No noroeste do Mato Grosso, na TI Manoki, nona mais desmatada, a partir de janeiro as invasões também foram intensificadas, inclusive com posses ilegais abandonadas sendo reocupadas, ainda de acordo com a Anistia Internacional.

Yanomami

A TI Yanomami (RR/AM) é a 10ª do ranking e teve uma área desmatada relativamente pequena (419 hectares) para os padrões amazônicos, em 2018-2019. O que chama a atenção é o aumento na comparação com o período anterior: 1.600%. O problema resulta de mais uma onda garimpeira, com cerca de 20 mil invasores, segundo estimativa da Hutukara Associação Yanomami.

Um pesquisador que prefere não se identificar explica que, nos últimos anos, o garimpo concentrou-se em poucas áreas. Isso teria ocorrido em função da mecanização, que aumenta a dependência de combustível e meios de transporte para equipamentos maiores.
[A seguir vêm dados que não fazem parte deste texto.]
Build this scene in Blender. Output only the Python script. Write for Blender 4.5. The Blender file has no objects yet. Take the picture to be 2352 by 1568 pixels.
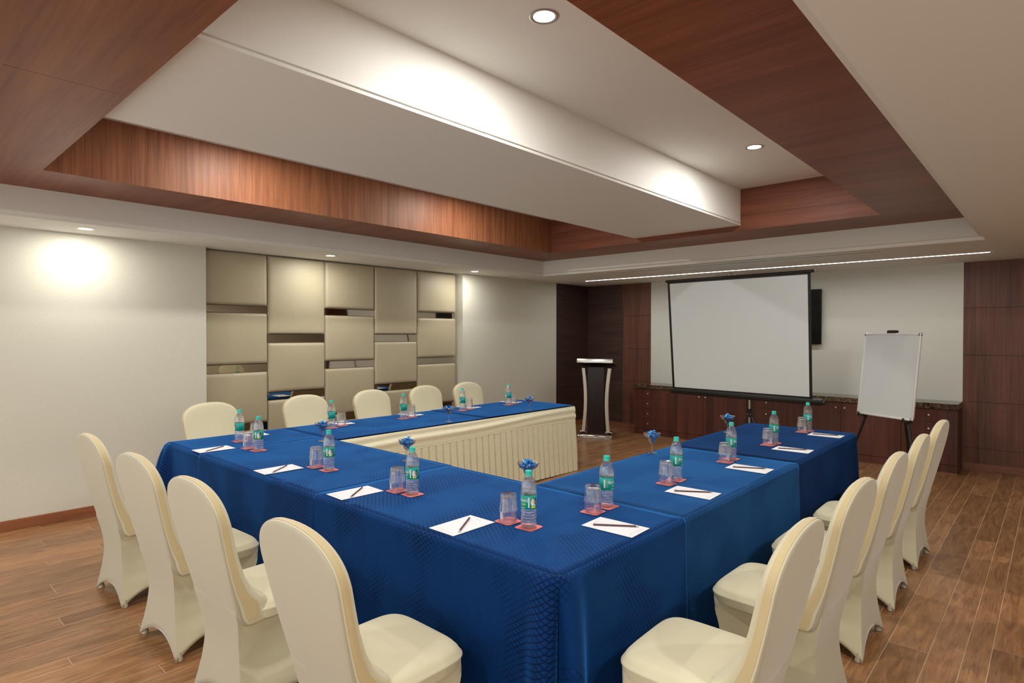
import bpy, bmesh, math, random
from mathutils import Vector, Matrix, noise
random.seed(7)
PI = math.pi
SC = bpy.context.scene
COL = SC.collection

# ------------------------------------------------------------------ materials
def nt(name):
    m = bpy.data.materials.new(name); m.use_nodes = True
    t = m.node_tree; b = t.nodes['Principled BSDF']
    return m, t, b
def node(t, typ, **kw):
    n = t.nodes.new(typ)
    for k, v in kw.items():
        if k in n.inputs: n.inputs[k].default_value = v
        else: setattr(n, k, v)
    return n
def srgb(r, g, b):
    f = lambda c: (c/255/12.92) if c/255 <= .04045 else ((c/255+.055)/1.055)**2.4
    return (f(r), f(g), f(b), 1)
def setb(b, **kw):
    for k, v in kw.items():
        k = k.replace('_', ' ')
        b.inputs[k].default_value = v
def plain(name, col, rough=.5, metal=0., spec=.5, **kw):
    m, t, b = nt(name); setb(b, Base_Color=col, Roughness=rough, Metallic=metal)
    b.inputs['Specular IOR Level'].default_value = spec
    for k, v in kw.items(): b.inputs[k.replace('_', ' ')].default_value = v
    return m
def pos_mapped(t, scale, rot=(0,0,0), src='Position'):
    g = t.nodes.new('ShaderNodeNewGeometry') if src == 'Position' else t.nodes.new('ShaderNodeTexCoord')
    mp = node(t, 'ShaderNodeMapping'); mp.inputs['Scale'].default_value = scale; mp.inputs['Rotation'].default_value = rot
    t.links.new(g.outputs[src], mp.inputs['Vector'])
    return mp.outputs['Vector']
def ramp(t, fac, stops):
    r = t.nodes.new('ShaderNodeValToRGB'); e = r.color_ramp.elements
    while len(e) < len(stops): e.new(.5)
    for k, (p, c) in enumerate(stops): e[k].position = p; e[k].color = c
    t.links.new(fac, r.inputs['Fac']); return r.outputs['Color']
def bump(t, b, h, s=.2, d=.001):
    n = node(t, 'ShaderNodeBump', Strength=s, Distance=d)
    t.links.new(h, n.inputs['Height']); t.links.new(n.outputs['Normal'], b.inputs['Normal'])
def mixc(t, a, b_, fac, mode='MIX'):
    n = t.nodes.new('ShaderNodeMix'); n.data_type = 'RGBA'; n.blend_type = mode
    for s, v in ((6, a), (7, b_), (0, fac)):
        if hasattr(v, 'links'): t.links.new(v, n.inputs[s])
        else: n.inputs[s].default_value = v
    return n.outputs[2]
def wood(name, dark, light, axis='Z', across=70., along=2.2, rough=.35, src='Position', big=.5, coat=0.):
    m, t, b = nt(name)
    s = [across]*3; s['XYZ'.index(axis)] = along
    v = pos_mapped(t, s, src=src)
    n1 = node(t, 'ShaderNodeTexNoise', Scale=1., Detail=5., Roughness=.65); t.links.new(v, n1.inputs['Vector'])
    s2 = [across*.16]*3; s2['XYZ'.index(axis)] = along*.35
    v2 = pos_mapped(t, s2, src=src)
    n2 = node(t, 'ShaderNodeTexNoise', Scale=1., Detail=3., Roughness=.5, Distortion=.6); t.links.new(v2, n2.inputs['Vector'])
    mx = t.nodes.new('ShaderNodeMix'); mx.inputs[0].default_value = big
    t.links.new(n1.outputs['Fac'], mx.inputs[2]); t.links.new(n2.outputs['Fac'], mx.inputs[3])
    c = ramp(t, mx.outputs[0], [(.34, dark), (.66, light)])
    t.links.new(c, b.inputs['Base Color']); setb(b, Roughness=rough)
    b.inputs['Coat Weight'].default_value = coat; b.inputs['Coat Roughness'].default_value = .2
    bump(t, b, n1.outputs['Fac'], .12, .0006)
    return m
def linen(name, col, amt=.06, sc=900.):
    m, t, b = nt(name)
    v = pos_mapped(t, (sc, sc, sc*.04)); n1 = node(t, 'ShaderNodeTexNoise', Scale=1., Detail=2.); t.links.new(v, n1.inputs['Vector'])
    v = pos_mapped(t, (sc*.05, sc*.05, sc)); n2 = node(t, 'ShaderNodeTexNoise', Scale=1., Detail=2.); t.links.new(v, n2.inputs['Vector'])
    a = node(t, 'ShaderNodeMath', operation='ADD'); t.links.new(n1.outputs['Fac'], a.inputs[0]); t.links.new(n2.outputs['Fac'], a.inputs[1])
    h = node(t, 'ShaderNodeMath', operation='MULTIPLY'); h.inputs[1].default_value = .5; t.links.new(a.outputs[0], h.inputs[0])
    lo = tuple(c*(1-amt*2) for c in col[:3])+(1,); hi = tuple(min(1, c*(1+amt)) for c in col[:3])+(1,)
    c = ramp(t, h.outputs[0], [(.3, lo), (.7, hi)]); t.links.new(c, b.inputs['Base Color']); setb(b, Roughness=.75)
    bump(t, b, h.outputs[0], .15, .0008); return m

M = {}
M['paint'] = plain('ceiling_paint', (.80, .80, .76, 1), .7, spec=.2)
M['paint_white'] = plain('white_paint', (.81, .815, .79, 1), .55, spec=.3)
M['wallpaper'] = linen('linen_wallpaper', (.64, .625, .535, 1))
M['wallback'] = linen('back_wallpaper', (.68, .695, .635, 1), .04)
M['soffit'] = wood('soffit_veneer', (.15, .040, .015, 1), (.30, .098, .042, 1), 'X', 45, 1.6, .42)
M['fasciaZ'] = wood('fascia_veneer_upright', (.14, .045, .018, 1), (.32, .125, .058, 1), 'Z', 130, 3.0, .5)
M['fasciaX'] = wood('fascia_veneer_level', (.12, .034, .016, 1), (.25, .085, .045, 1), 'X', 60, 1.8, .5)
M['wenge'] = wood('wenge_level_grain', (.020, .009, .007, 1), (.085, .038, .026, 1), 'X', 75, 1.5, .5, big=.25)
M['wengeY'] = wood('wenge_level_grain_side', (.018, .008, .006, 1), (.070, .032, .022, 1), 'Y', 75, 1.5, .5, big=.25)
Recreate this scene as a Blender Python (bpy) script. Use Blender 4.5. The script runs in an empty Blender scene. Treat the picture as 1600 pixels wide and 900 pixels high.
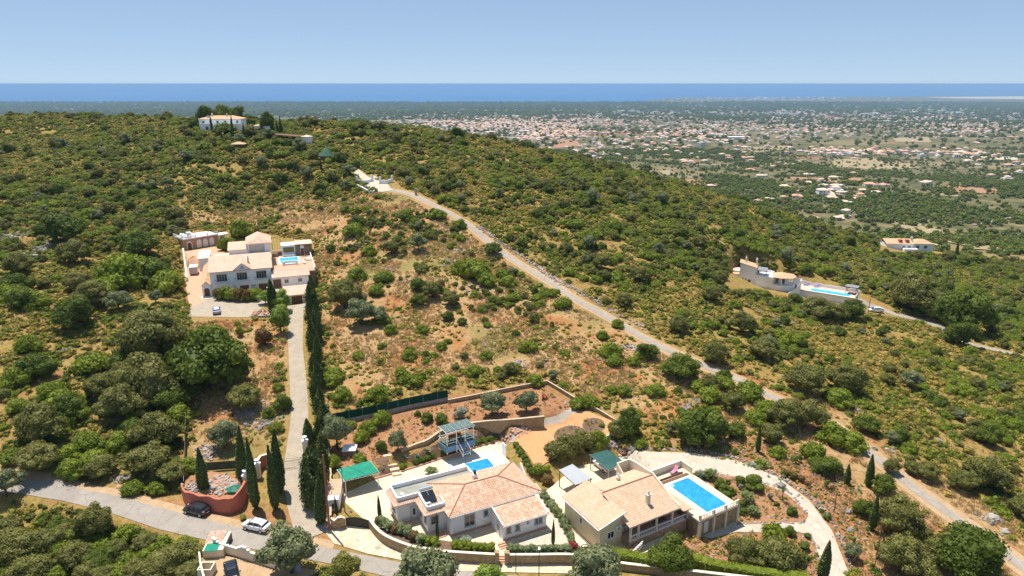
import bpy, bmesh, math, random
import numpy as np
from mathutils import Vector, Matrix
random.seed(7); rng = np.random.default_rng(7)
R = math.radians
SC = bpy.context.scene; COL = SC.collection

# ---------------------------------------------------------------- camera, world, sun, exposure
PIT = R(16.655); FPX = 1066.67; CZ = 62.0
cam = bpy.data.objects.new('camera', bpy.data.cameras.new('camera')); COL.objects.link(cam)
cam.data.lens = 24.0; cam.data.sensor_width = 36.0
cam.data.clip_start = 1.0; cam.data.clip_end = 200000.0
cam.location = (0, 0, CZ); cam.rotation_euler = (math.pi/2 - PIT, 0, 0)
SC.camera = cam
SUN_EL = R(70); SUN_DIR = (-0.62, 0.78)                 # horizontal direction towards the sun (x, y)
SUN_AZ = math.atan2(SUN_DIR[0], SUN_DIR[1])              # clockwise from +Y
W = bpy.data.worlds.new('World'); SC.world = W; W.use_nodes = True
wn = W.node_tree.nodes; wl = W.node_tree.links
sky = wn.new('ShaderNodeTexSky'); sky.sky_type = 'NISHITA'; sky.sun_disc = False
sky.sun_elevation = SUN_EL; sky.sun_rotation = SUN_AZ; sky.altitude = 0
sky.air_density = 0.42; sky.dust_density = 0.0; sky.ozone_density = 7.0
gm = wn.new('ShaderNodeGamma'); gm.inputs[1].default_value = .35; wl.new(sky.outputs[0], gm.inputs[0])   # a hazy day: less contrast between zenith and horizon
tn = wn.new('ShaderNodeMix'); tn.data_type = 'RGBA'; tn.blend_type = 'MULTIPLY'; tn.inputs[0].default_value = 1; wl.new(gm.outputs[0], tn.inputs[6]); tn.inputs[7].default_value = (1.84, 2.14, 2.46, 1)
wl.new(tn.outputs[2], wn['Background'].inputs[0]); wn['Background'].inputs[1].default_value = 0.1
sd = bpy.data.lights.new('sun', 'SUN'); sun = bpy.data.objects.new('sun', sd); COL.objects.link(sun)
sd.energy = 4.15; sd.angle = R(0.5); sd.color = (1.0, 0.945, 0.865)
ce = math.cos(SUN_EL); n_ = math.hypot(*SUN_DIR)
to_sun = Vector((SUN_DIR[0]/n_*ce, SUN_DIR[1]/n_*ce, math.sin(SUN_EL)))
sun.rotation_euler = to_sun.to_track_quat('Z', 'Y').to_euler(); sun.location = (0, 0, 300)
SC.view_settings.view_transform = 'Standard'; SC.view_settings.look = 'None'
SC.view_settings.exposure = 0.75; SC.view_settings.gamma = 1.0
SC.view_settings.use_curve_mapping = False
SC.render.engine = 'CYCLES'
SC.cycles.max_bounces = 6; SC.cycles.diffuse_bounces = 3; SC.cycles.glossy_bounces = 2
SC.cycles.transmission_bounces = 3; SC.cycles.volume_bounces = 1; SC.cycles.transparent_max_bounces = 6
SC.cycles.use_denoising = True

# ---------------------------------------------------------------- object helpers
def tag(o, label=None, cat=None, group=None, kind=None):
    if label: o['label'] = label
    if cat: o['category'] = cat
    if group: o['group'] = group
    if kind: o['kind'] = kind
    return o
def empty(name, loc=(0, 0, 0), rz=0.0, label=None, cat=None, group=None):
    o = bpy.data.objects.new(name, None); COL.objects.link(o); o.empty_display_size = 0.3
    o.location = loc; o.rotation_euler = (0, 0, rz)
    return tag(o, label, cat, group)
def copy_tree(o, parent=None):
    c = o.copy(); COL.objects.link(c)
    if parent is not None: c.parent = parent
    for ch in o.children: copy_tree(ch, c)
    return c

class MB:
    """mesh collector: build() links what was collected as ONE mesh object"""
    def __init__(s): s.v = []; s.f = []; s.M = Matrix.Identity(4); s.mi = []; s.cur = 0
    def at(s, x=0, y=0, z=0, rz=0, rx=0, ry=0, sc=1):
        s.M = Matrix.Translation((x, y, z)) @ Matrix.Rotation(rz, 4, 'Z') @ Matrix.Rotation(ry, 4, 'Y') @ Matrix.Rotation(rx, 4, 'X') @ Matrix.Scale(sc, 4); return s
    def add(s, vs, fs):
        b = len(s.v); s.v += [tuple(s.M @ Vector(p)) for p in vs]; s.f += [tuple(i + b for i in f) for f in fs]
        s.mi += [s.cur]*len(fs); return s
    def box(s, x0, x1, y0, y1, z0, z1):
        return s.add([(x0,y0,z0),(x1,y0,z0),(x1,y1,z0),(x0,y1,z0),(x0,y0,z1),(x1,y0,z1),(x1,y1,z1),(x0,y1,z1)],
                     [(0,3,2,1),(4,5,6,7),(0,1,5,4),(1,2,6,5),(2,3,7,6),(3,0,4,7)])
    def prism(s, poly, z0, z1):
        n = len(poly); a = sum(poly[i][0]*poly[(i+1) % n][1]-poly[(i+1) % n][0]*poly[i][1] for i in range(n))
        if a < 0: poly = poly[::-1]
        zf0 = z0 if callable(z0) else (lambda x, y: z0); zf1 = z1 if callable(z1) else (lambda x, y: z1)
        return s.add([(x, y, zf0(x, y)) for x, y in poly]+[(x, y, zf1(x, y)) for x, y in poly],
                     [tuple(range(n))[::-1], tuple(range(n, 2*n))]+[(i, (i+1) % n, n+(i+1) % n, n+i) for i in range(n)])
    def loft(s, rings, cap=True):
        n = len(rings[0]); vs = [p for r in rings for p in r]; fs = []
        for k in range(len(rings)-1):
            for i in range(n): fs.append((k*n+i, k*n+(i+1) % n, (k+1)*n+(i+1) % n, (k+1)*n+i))
        if cap: fs.append(tuple(range(n))[::-1]); fs.append(tuple((len(rings)-1)*n+i for i in range(n)))
        return s.add(vs, fs)
    def cyl(s, x, y, z0, z1, r0, r1=None, n=10):
        r1 = r0 if r1 is None else r1
        return s.loft([[(x+r*math.cos(2*math.pi*i/n), y+r*math.sin(2*math.pi*i/n), z) for i in range(n)] for r, z in ((r0, z0), (max(r1, .001), z1))])
    def lathe(s, prof, x=0, y=0, n=12):
        return s.loft([[(x+r*math.cos(2*math.pi*i/n), y+r*math.sin(2*math.pi*i/n), z) for i in range(n)] for r, z in prof])
    def tube(s, path, r, n=6):
        rings = []
        for k, p in enumerate(path):
            p = Vector(p); a = Vector(path[max(k-1, 0)]); b = Vector(path[min(k+1, len(path)-1)]); d = (b-a).normalized()
            u = d.cross(Vector((0, 0, 1)));
            if u.length < 1e-3: u = Vector((1, 0, 0))
            u.normalize(); w = d.cross(u); rr = r[k] if isinstance(r, (list, tuple)) else r
            rings.append([tuple(p+u*rr*math.cos(2*math.pi*i/n)+w*rr*math.sin(2*math.pi*i/n)) for i in range(n)])
        return s.loft([r_[::-1] for r_ in rings])
    def bar(s, a, b, w, h):
        """box beam from a to b, w wide, h high"""
        a = Vector(a); b = Vector(b); d = (b-a).normalized(); u = d.cross(Vector((0, 0, 1)))
        if u.length < 1e-3: u = Vector((1, 0, 0))
        u.normalize(); q = u.cross(d)
        return s.loft([[tuple(p+u*sx*w/2+q*sz*h/2) for sx, sz in ((-1,-1),(-1,1),(1,1),(1,-1))] for p in (a, b)])
    def build(s, name, mat, parent=None, smooth=False, bevel=0.0):
        me = bpy.data.meshes.new(name); me.from_pydata(s.v, [], s.f)
        for m in (mat if isinstance(mat, (list, tuple)) else [mat]): me.materials.append(m)
        if any(s.mi): me.polygons.foreach_set('material_index', s.mi)
        if bevel:
            bm = bmesh.new(); bm.from_mesh(me); bmesh.ops.bevel(bm, geom=bm.edges[:], offset=bevel, segments=2, affect='EDGES', clamp_overlap=True); bm.to_mesh(me); bm.free()
        if smooth: me.polygons.foreach_set('use_smooth', [True]*len(me.polygons))
        me.update(); o = bpy.data.objects.new(name, me); COL.objects.link(o)
        if parent is not None: o.parent = parent
        return o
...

“Em comparação com o ano passado, não houve abertura de um novo foco, mas são as mesmas áreas que já tinham alguma estrutura e gente trabalhando e que cresceram muito. Provavelmente, isso está associado à expectativa de uma baixa na fiscalização ou de regularização, também associado a um período de crise que aumenta as investidas nessas áreas”, analisa.

Na semana passada, a PF realizou uma grande operação para prender uma quadrilha que pode ter contrabandeado 1,2 tonelada de ouro em Roraima, no valor de R$ 230 milhões, nos últimos três anos. A suspeita é que grande parte do minério tenha vindo da TI Yanomami.

Já há vários anos, em geral a partir de denúncias dos índios, sucessivas operações foram realizadas para expulsar os garimpeiros. Com a presença irregular da fiscalização, no entanto, eles acabam voltando.

Por causa das denúncias, o líder indígena Davi Kopenawa segue ameaçado. Também na semana passada, ele recebeu, na Suécia, o Prêmio Right Livelihood, conhecido como o “Nobel alternativo”, por sua trajetória em defesa do meio ambiente e dos povos indígenas. Dias antes, lideranças yanomami e yekuana divulgaram um manifesto contra o garimpo.